Indictment in Breonna Taylor Case is Another Racist Attack

Cops broke into Breonna Taylor’s apartment in Louisville last March on a “no-knock” warrant and shot her to death. It’s taken until now for the system to bring an indictment in the case. And, as much as the shooting was a product of the racist policing system in this country, the indictment itself is just as racist. Two of the three cops involved were not charged at all and one was charged with “wanton endangerment” for firing shots that might have hurt her neighbors, not murder or even manslaughter. In short, although three cops fired shots and Taylor died from them, not one of the cops was charged with killing her.
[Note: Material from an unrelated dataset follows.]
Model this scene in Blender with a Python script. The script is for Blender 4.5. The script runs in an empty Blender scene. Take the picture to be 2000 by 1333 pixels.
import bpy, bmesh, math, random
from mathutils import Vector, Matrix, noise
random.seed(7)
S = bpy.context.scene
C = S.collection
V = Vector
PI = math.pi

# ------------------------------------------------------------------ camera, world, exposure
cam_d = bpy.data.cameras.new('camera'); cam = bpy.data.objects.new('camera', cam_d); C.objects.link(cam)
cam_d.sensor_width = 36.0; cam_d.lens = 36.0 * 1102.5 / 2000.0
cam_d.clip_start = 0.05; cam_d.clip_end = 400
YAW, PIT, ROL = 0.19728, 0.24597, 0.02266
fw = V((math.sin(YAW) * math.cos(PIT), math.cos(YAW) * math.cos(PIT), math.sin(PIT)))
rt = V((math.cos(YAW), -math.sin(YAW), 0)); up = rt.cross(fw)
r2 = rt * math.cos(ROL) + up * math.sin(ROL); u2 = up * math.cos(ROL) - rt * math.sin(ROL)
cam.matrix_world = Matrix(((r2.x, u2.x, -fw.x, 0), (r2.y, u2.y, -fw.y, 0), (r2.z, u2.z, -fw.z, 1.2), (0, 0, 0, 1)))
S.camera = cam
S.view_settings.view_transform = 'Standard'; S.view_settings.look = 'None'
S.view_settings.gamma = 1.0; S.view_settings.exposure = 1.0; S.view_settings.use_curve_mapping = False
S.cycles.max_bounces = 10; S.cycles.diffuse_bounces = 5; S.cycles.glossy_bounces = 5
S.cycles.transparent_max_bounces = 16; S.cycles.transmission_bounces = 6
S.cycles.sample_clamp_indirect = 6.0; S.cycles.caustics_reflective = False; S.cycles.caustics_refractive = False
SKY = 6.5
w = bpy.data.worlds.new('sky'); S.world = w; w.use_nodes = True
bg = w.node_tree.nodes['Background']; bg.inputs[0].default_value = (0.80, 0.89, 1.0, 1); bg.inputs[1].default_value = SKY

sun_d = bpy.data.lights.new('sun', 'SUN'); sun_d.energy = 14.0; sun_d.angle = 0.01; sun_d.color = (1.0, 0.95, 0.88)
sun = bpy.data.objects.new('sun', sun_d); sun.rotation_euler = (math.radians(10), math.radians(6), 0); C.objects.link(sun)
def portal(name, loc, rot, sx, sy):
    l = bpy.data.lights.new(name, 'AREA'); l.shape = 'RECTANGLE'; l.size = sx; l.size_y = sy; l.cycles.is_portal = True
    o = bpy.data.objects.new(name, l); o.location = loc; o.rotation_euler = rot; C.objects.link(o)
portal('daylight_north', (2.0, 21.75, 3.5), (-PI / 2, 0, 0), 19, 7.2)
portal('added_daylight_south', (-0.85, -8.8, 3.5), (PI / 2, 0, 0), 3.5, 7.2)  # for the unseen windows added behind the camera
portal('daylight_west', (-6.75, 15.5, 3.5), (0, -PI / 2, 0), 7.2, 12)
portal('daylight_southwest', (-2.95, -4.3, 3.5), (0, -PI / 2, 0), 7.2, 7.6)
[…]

Protests erupted not only in Louisville, but in New York City, Washington DC, Atlanta, Philadelphia, Seattle, Portland, Chicago, Las Vegas, Nashville, and elsewhere around the country. The protesters are absolutely right to take to the streets. Despite the massive nationwide and worldwide protests following George Floyd’s murder by Minneapolis police in May, racist cop murders have continued. And the indictment process in the Breonna Taylor case shows the rest of the so-called “justice” system is guilty, too. Cops in this society can get away with killing Black people without punishment.

The Kentucky Attorney General, Daniel Cameron, in announcing the indictment, said, “Mob justice is not justice,” complaining about the protests that had shaken Louisville and other cities. He should have been talking about the history of racist white lynch mobs in Kentucky that slaughtered close to 200 Black people between 1877 and 1934, often in a picnic atmosphere.

In this case, those in power were probably hoping that the fact that one cop was charged with wanton endangerment would avoid more protests. But they were wrong. And we have to keep fighting until all people are safe from racist violence by cops or anyone.